Among the many issues that must be addressed to realize this vision is the granularity of tagging (Chris Oakley's brilliant short video, The Catalogue, comes to mind), and the provisioning of all the supporting equipment. Sterling seems to place a great deal of faith in designers to figure all this out. I suspect that as it becomes increasingly valuable to tag and track objects, more designers will find ways to hack or game the system, in the same way that Google has spawned an entire industry of designers devoted to search engine marketing, splogs and click fraud.
Describing the spime revolution, Sterling notes that Spimes form the core of what he calls a synchronic society, wherein every entity has informational microhistories:

The truly sustainable society has to be sustainable enough to prevail against the unforeseen ... [so] serendipity is necessary ... accessing knowledge you didn't know you possessed is both faster and more reliable than discovering it.  This is the new form of knowledge at which a Spime world excels. It is not doctrine, but the school of experience -- not reasoning out a solution a priori, but making a great many small mistakes, and then keeping a record of all of them.

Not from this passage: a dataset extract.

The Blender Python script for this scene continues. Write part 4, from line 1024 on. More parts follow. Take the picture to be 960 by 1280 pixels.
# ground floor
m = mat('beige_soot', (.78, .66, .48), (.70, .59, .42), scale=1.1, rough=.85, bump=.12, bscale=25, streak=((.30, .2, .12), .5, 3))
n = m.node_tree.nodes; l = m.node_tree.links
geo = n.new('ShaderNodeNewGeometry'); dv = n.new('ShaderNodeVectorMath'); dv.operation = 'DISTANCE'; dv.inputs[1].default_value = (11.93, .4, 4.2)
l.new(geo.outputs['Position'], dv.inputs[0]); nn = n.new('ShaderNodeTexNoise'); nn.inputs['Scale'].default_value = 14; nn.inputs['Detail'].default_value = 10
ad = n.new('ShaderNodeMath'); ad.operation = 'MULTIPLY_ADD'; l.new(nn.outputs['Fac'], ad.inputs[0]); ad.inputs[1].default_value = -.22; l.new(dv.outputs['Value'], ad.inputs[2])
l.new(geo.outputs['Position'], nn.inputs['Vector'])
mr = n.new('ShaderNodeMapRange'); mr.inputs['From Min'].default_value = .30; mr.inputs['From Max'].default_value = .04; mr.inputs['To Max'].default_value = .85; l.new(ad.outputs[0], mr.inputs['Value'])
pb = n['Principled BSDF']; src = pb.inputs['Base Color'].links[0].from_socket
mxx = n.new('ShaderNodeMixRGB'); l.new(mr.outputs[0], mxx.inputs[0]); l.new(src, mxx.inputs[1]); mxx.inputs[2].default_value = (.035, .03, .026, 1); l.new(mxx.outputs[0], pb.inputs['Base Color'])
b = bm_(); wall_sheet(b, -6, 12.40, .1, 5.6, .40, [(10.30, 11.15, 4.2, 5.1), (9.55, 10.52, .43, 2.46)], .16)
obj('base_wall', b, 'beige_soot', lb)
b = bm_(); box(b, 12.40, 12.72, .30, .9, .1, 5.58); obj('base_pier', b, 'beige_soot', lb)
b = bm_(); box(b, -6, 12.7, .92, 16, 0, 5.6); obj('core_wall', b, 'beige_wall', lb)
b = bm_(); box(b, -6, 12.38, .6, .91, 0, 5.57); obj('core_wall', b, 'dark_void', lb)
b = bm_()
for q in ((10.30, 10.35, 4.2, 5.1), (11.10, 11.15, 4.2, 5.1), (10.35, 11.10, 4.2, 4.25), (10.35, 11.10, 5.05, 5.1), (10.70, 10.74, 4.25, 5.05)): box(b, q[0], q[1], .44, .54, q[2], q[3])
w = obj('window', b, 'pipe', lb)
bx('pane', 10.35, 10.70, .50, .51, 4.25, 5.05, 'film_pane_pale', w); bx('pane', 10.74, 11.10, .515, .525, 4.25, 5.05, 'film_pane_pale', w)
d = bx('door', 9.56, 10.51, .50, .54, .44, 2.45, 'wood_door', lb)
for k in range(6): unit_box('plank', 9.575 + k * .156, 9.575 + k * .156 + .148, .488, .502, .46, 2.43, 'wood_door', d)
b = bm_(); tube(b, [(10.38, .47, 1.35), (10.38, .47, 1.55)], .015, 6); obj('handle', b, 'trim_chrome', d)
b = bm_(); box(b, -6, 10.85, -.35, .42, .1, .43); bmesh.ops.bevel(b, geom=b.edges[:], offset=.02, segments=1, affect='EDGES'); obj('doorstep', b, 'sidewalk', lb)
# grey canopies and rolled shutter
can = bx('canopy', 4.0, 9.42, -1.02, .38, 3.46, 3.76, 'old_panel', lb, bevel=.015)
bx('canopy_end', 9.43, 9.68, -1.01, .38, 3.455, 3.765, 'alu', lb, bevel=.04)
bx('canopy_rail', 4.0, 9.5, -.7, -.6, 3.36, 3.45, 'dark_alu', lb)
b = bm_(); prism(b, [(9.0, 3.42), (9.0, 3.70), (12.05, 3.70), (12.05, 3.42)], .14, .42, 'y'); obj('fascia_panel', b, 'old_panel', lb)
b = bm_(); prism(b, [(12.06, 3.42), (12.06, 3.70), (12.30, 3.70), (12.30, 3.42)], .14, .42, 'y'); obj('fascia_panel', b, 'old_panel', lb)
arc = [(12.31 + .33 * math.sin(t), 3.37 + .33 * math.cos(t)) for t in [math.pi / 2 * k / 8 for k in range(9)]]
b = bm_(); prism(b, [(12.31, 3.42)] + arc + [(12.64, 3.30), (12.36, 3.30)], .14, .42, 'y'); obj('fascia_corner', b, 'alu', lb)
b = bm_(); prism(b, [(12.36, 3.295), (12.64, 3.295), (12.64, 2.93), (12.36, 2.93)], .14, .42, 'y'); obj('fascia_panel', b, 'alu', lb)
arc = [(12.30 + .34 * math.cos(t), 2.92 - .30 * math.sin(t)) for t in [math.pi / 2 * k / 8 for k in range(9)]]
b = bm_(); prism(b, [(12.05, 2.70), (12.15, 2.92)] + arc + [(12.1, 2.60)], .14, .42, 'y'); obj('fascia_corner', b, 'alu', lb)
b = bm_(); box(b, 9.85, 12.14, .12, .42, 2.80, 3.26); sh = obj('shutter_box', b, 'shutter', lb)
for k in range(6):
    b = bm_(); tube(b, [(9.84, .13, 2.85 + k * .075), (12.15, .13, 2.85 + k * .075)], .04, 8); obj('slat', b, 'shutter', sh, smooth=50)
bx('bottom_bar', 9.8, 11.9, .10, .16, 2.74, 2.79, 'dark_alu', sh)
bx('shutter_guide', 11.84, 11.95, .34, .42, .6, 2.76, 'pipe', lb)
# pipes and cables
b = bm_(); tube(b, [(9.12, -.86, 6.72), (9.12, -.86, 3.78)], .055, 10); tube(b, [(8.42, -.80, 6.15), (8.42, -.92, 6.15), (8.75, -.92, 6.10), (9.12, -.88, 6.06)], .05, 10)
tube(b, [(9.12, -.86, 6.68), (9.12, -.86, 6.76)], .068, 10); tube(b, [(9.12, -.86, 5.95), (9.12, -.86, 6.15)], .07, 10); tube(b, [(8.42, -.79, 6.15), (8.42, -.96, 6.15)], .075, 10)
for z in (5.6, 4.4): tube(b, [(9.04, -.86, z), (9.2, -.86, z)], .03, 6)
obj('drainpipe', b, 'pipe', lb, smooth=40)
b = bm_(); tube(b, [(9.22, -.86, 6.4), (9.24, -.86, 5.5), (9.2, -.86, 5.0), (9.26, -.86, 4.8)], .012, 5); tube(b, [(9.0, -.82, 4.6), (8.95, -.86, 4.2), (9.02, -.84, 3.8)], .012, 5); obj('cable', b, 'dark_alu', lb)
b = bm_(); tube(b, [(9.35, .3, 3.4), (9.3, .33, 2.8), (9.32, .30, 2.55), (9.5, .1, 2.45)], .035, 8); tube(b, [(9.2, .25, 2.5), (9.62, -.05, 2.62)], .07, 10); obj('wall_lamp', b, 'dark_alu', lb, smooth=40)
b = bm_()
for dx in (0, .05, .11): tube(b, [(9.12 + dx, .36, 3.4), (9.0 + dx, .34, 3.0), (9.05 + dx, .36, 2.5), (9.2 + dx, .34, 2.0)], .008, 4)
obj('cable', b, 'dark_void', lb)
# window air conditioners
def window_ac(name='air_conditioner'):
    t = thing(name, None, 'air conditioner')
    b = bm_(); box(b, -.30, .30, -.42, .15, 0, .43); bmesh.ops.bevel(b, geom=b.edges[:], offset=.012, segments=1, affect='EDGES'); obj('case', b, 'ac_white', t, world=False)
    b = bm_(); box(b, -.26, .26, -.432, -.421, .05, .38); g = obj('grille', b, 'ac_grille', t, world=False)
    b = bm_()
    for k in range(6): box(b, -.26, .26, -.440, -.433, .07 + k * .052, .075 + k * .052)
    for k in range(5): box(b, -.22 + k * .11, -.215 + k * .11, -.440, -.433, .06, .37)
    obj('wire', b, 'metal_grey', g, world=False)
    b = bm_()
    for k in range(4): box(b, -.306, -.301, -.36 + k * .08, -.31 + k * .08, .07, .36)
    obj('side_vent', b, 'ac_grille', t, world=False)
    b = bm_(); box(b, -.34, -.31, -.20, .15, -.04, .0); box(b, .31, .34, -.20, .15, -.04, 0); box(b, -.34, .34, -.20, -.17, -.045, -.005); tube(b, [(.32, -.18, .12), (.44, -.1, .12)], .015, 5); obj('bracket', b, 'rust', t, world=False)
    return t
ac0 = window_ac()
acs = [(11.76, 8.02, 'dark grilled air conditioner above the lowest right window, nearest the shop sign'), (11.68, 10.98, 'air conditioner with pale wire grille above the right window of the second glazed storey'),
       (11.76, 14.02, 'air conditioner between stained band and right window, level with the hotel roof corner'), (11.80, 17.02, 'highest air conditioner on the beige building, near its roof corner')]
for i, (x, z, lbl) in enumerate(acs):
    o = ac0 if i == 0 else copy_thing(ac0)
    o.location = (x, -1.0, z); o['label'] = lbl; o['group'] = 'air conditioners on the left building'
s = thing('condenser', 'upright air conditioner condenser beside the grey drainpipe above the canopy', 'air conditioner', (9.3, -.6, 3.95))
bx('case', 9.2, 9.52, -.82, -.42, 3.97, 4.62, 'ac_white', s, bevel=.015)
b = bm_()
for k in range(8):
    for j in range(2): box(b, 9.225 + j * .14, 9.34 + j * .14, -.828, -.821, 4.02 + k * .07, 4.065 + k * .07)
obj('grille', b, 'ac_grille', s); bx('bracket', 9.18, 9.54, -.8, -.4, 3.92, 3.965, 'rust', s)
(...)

And, I would add, making those records available to everyone. This notion is reminiscent of David Brin's book, Transparent Society, wherein he argues that in a future society filled with [fixed] cameras, it is better to make their output accessible to all than to restrict the output to the "authorities" (and my recent revisitation of George Orwell's 1984 makes me ever more supportive of Brin's opinion on the preference of the former policy). Spimes would presumably subsume cameras, and encompass nearly every physical object in existence, meaning our lives could be far more open and vulnerable than ever before, a state not likely to be welcomed by many.

Sterling argues for transparent production, where the legal, social, ethical and environmental factors involved in the production of any thing (spime) is encoded in its microhistory (a theme being explored through Marc Smith's AURA prototype at Microsoft Research). Transparent consumption would also add a layer of accountability for -- or on --those who invest in spimes, moving well beyond the values being exhibited ostentatiously by those who purchase modern products such as a Hummer or Prius.

I'm not sure that most people -- or businesses -- would welcome such transparency. Sterling wants a world that is "auto-Googling", but this would require significant wrestling, or wrangling, with privacy and intellectual property issues, which he appears to believe are insoluble.

This ownership question in Spime can never be settled. The fact that it's unsettleable is why there is money in it. There are no permanent solutions to Spime questions. Only customers and consumers imagine that there are permanent solutions to physical ownership and intellectual property issues: end-users know it's all a shell-game, while Spime wranglers don't even bother with the shell-they are the shell.

Wherever there is an insoluble intellectual-property question, there is a Spime career. That's where I wrangle. When and if it gets more or less figured out, I bump up the S-curve and I go wrangle somewhere more advanced.

I suppose that if one is a science fiction writer, then proposing insoluble issues is part of your business, but it leaves me with a less than satisfying impression. The book certainly succeeds in sparking ideas and raising important issues, the early hints of which are visible today. And, just as Sterling loves the neologisms he reads about in UbiComp, I enjoyed the neologisms he writes about in Shaping Things ... but naming things isn't the same as shaping things, although as Noam Chomsky has pointed out, naming things can go a long way toward shaping the conversation about things.  It will be interesting to see whether and how spimes penetrate the discussions about -- and actions toward -- technosocial futures.